● PROBLEM TO WORK ON:
Skip the images. Copy the records exactly as written.

───── SUPPLIED MATERIAL

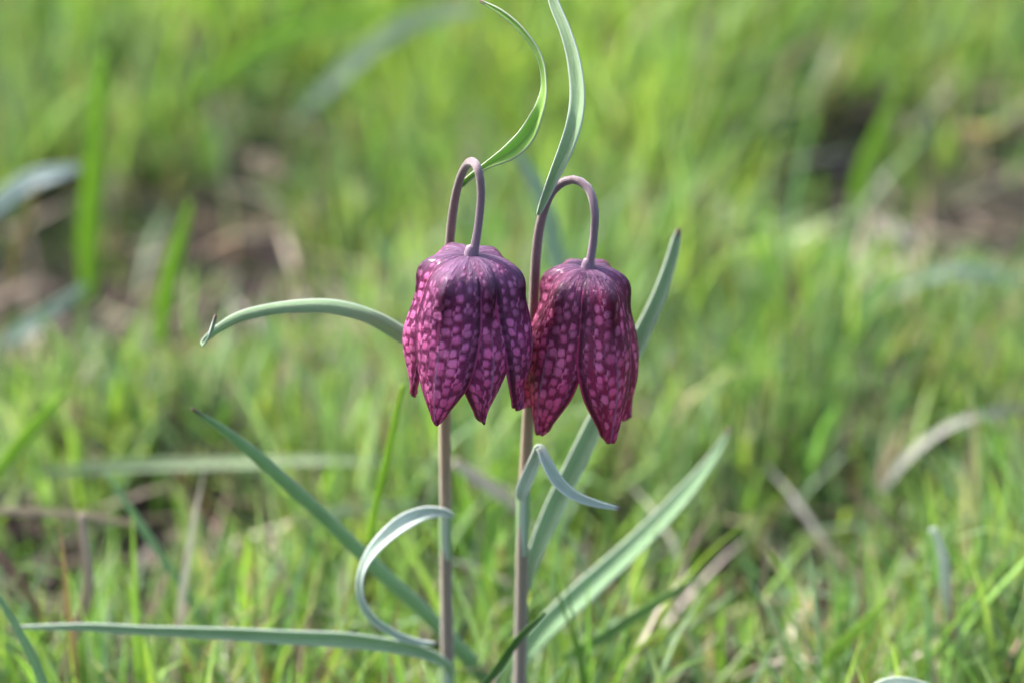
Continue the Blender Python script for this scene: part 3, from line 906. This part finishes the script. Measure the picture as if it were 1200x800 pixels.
# ------------------------------------------------------------------ dead leaves lying about
def dead_leaf(label, px, py, size, rot, c, lift=0.006):
    g = on_ground(px, py, 0.01)
    z = height(g.x, g.y) + lift
    verts, faces, cols = [], [], []
    nu, nv = 11, 7
    rn = random.Random(int(px * 3 + py))
    ca, sa = math.cos(R(rot)), math.sin(R(rot))
    tx, ty = rn.uniform(-0.4, 0.4), rn.uniform(-0.2, 0.6)
    for i in range(nu):
        u = i / (nu - 1)
        wd = math.sin(math.pi * min(1, u * 0.94 + 0.04)) ** 0.7 * 0.34 * (1 + 0.15 * math.sin(17 * u))
        for k in range(nv):
            v = -1 + 2 * k / (nv - 1)
            lx, ly = (u - 0.5) * size, v * wd * size
            lz = size * (0.20 * v * v + 0.10 * math.sin(5 * u + v) + 0.03 * math.sin(11 * v + 7 * u))
            X, Y = lx * ca - ly * sa, lx * sa + ly * ca
            verts.append((g.x + X, g.y + Y, z + lz + X * tx + Y * ty))
            f = 0.75 + 0.25 * abs(v) + rn.uniform(-0.08, 0.08)
            cols.append((c[0] * f, c[1] * f, c[2] * f, 1))
    for i in range(nu - 1):
        for k in range(nv - 1):
            a = i * nv + k
            faces.append((a, a + 1, a + 1 + nv, a + nv))
    o = make_obj('dead_leaf', verts, faces, M_litter, colors=cols)
    m = o.modifiers.new('thickness', 'SOLIDIFY')
    m.thickness = 0.0003
    tag(o, label, 'dead leaf')
PINK, TAN, RUST, WHITE = (0.55, 0.38, 0.32), (0.48, 0.36, 0.25), (0.34, 0.15, 0.08), (0.72, 0.70, 0.66)
for a in [
    ('pinkish dead leaf upper left of the purple hook', 320, 190, 0.020, 30, PINK), ('tan dead leaf high in the grass upper left', 327, 118, 0.022, -40, TAN),
    ('small rusty leaf beside the bright upright blade', 225, 338, 0.014, 15, RUST), ('white scrap under the arching leaf', 332, 388, 0.006, 20, WHITE),
    ('pink dead leaf left of the grey stalk', 1020, 530, 0.013, 10, PINK), ('brown dead leaf touching the grey stalk', 1058, 522, 0.015, 50, (0.38, 0.22, 0.19)),
    ('white scrap near the right edge', 1142, 580, 0.007, 80, WHITE), ('tan scrap in grass at mid right', 1032, 604, 0.010, 0, (0.60, 0.48, 0.38)),
    ('yellow dead leaf on bare soil at the right edge', 1152, 188, 0.020, 30, (0.48, 0.36, 0.12)), ('greyish pink leaf on bare soil upper right', 1065, 290, 0.020, -20, (0.50, 0.40, 0.38)),
    ('orange fragment low in the right grass', 945, 665, 0.010, 60, (0.48, 0.20, 0.06)), ('brown scrap behind the curled leaf base', 500, 800, 0.010, 0, (0.42, 0.14, 0.06)),
    ('pale vertical scrap right of the long leaf tip', 293, 488, 0.009, 85, (0.55, 0.52, 0.40)), ('pale pink leaf right of the magenta bell', 772, 430, 0.018, 60, (0.40, 0.28, 0.24)),
    ('tan leaf low in the left grass under the level leaf', 220, 770, 0.012, -30, TAN), ('light brown leaf in the grass right of the purple stem', 556, 420, 0.014, -40, TAN),
]:
    dead_leaf(*a)
print('blades', len(grass), len(dry), 'scraps', len(lf) // 6)
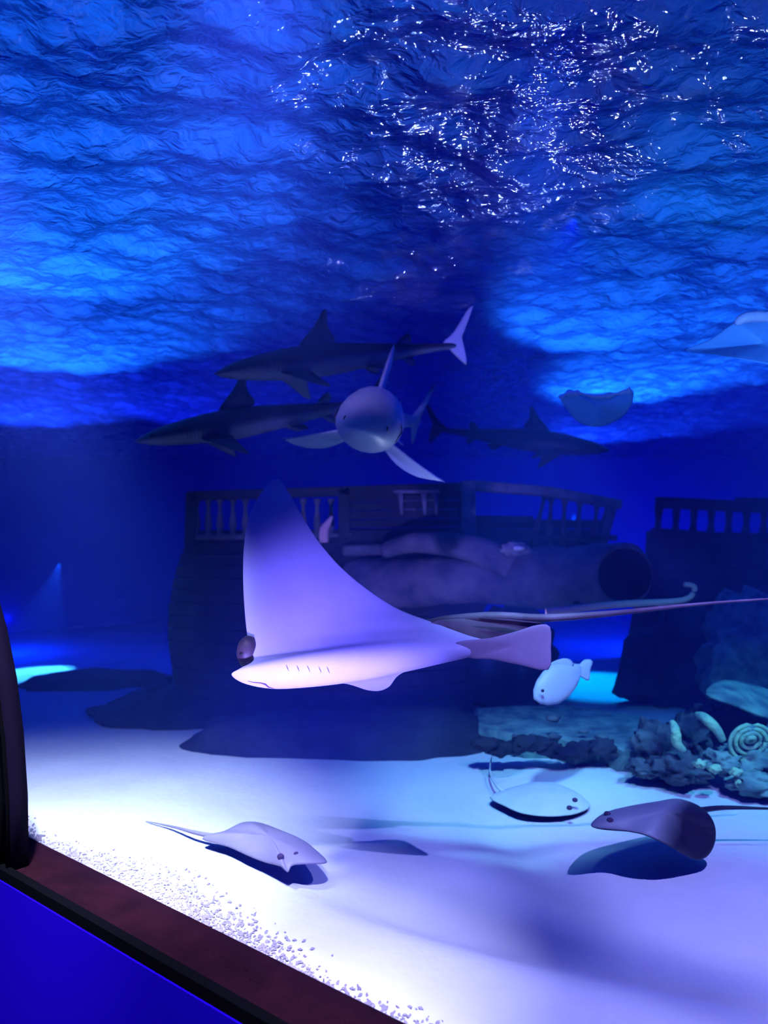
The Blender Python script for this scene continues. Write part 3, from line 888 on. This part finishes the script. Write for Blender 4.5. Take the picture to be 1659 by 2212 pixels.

──────────

● OUTPUT FOR THIS TASK:
Continue the Blender Python script for this scene: part 3, from line 906. This part finishes the script. Measure the picture as if it were 1200x800 pixels.
# ------------------------------------------------------------------ dead leaves lying about
def dead_leaf(label, px, py, size, rot, c, lift=0.006):
    g = on_ground(px, py, 0.01)
    z = height(g.x, g.y) + lift
    verts, faces, cols = [], [], []
    nu, nv = 11, 7
    rn = random.Random(int(px * 3 + py))
    ca, sa = math.cos(R(rot)), math.sin(R(rot))
    tx, ty = rn.uniform(-0.4, 0.4), rn.uniform(-0.2, 0.6)
    for i in range(nu):
        u = i / (nu - 1)
        wd = math.sin(math.pi * min(1, u * 0.94 + 0.04)) ** 0.7 * 0.34 * (1 + 0.15 * math.sin(17 * u))
        for k in range(nv):
            v = -1 + 2 * k / (nv - 1)
            lx, ly = (u - 0.5) * size, v * wd * size
            lz = size * (0.20 * v * v + 0.10 * math.sin(5 * u + v) + 0.03 * math.sin(11 * v + 7 * u))
            X, Y = lx * ca - ly * sa, lx * sa + ly * ca
            verts.append((g.x + X, g.y + Y, z + lz + X * tx + Y * ty))
            f = 0.75 + 0.25 * abs(v) + rn.uniform(-0.08, 0.08)
            cols.append((c[0] * f, c[1] * f, c[2] * f, 1))
    for i in range(nu - 1):
        for k in range(nv - 1):
            a = i * nv + k
            faces.append((a, a + 1, a + 1 + nv, a + nv))
    o = make_obj('dead_leaf', verts, faces, M_litter, colors=cols)
    m = o.modifiers.new('thickness', 'SOLIDIFY')
    m.thickness = 0.0003
    tag(o, label, 'dead leaf')
PINK, TAN, RUST, WHITE = (0.55, 0.38, 0.32), (0.48, 0.36, 0.25), (0.34, 0.15, 0.08), (0.72, 0.70, 0.66)
for a in [
    ('pinkish dead leaf upper left of the purple hook', 320, 190, 0.020, 30, PINK), ('tan dead leaf high in the grass upper left', 327, 118, 0.022, -40, TAN),
    ('small rusty leaf beside the bright upright blade', 225, 338, 0.014, 15, RUST), ('white scrap under the arching leaf', 332, 388, 0.006, 20, WHITE),
    ('pink dead leaf left of the grey stalk', 1020, 530, 0.013, 10, PINK), ('brown dead leaf touching the grey stalk', 1058, 522, 0.015, 50, (0.38, 0.22, 0.19)),
    ('white scrap near the right edge', 1142, 580, 0.007, 80, WHITE), ('tan scrap in grass at mid right', 1032, 604, 0.010, 0, (0.60, 0.48, 0.38)),
    ('yellow dead leaf on bare soil at the right edge', 1152, 188, 0.020, 30, (0.48, 0.36, 0.12)), ('greyish pink leaf on bare soil upper right', 1065, 290, 0.020, -20, (0.50, 0.40, 0.38)),
    ('orange fragment low in the right grass', 945, 665, 0.010, 60, (0.48, 0.20, 0.06)), ('brown scrap behind the curled leaf base', 500, 800, 0.010, 0, (0.42, 0.14, 0.06)),
    ('pale vertical scrap right of the long leaf tip', 293, 488, 0.009, 85, (0.55, 0.52, 0.40)), ('pale pink leaf right of the magenta bell', 772, 430, 0.018, 60, (0.40, 0.28, 0.24)),
    ('tan leaf low in the left grass under the level leaf', 220, 770, 0.012, -30, TAN), ('light brown leaf in the grass right of the purple stem', 556, 420, 0.014, -40, TAN),
]:
    dead_leaf(*a)
print('blades', len(grass), len(dry), 'scraps', len(lf) // 6)
The Blender Python script for this scene continues. Write part 3, from line 888 on. This part finishes the script. Write for Blender 4.5. Take the picture to be 1659 by 2212 pixels.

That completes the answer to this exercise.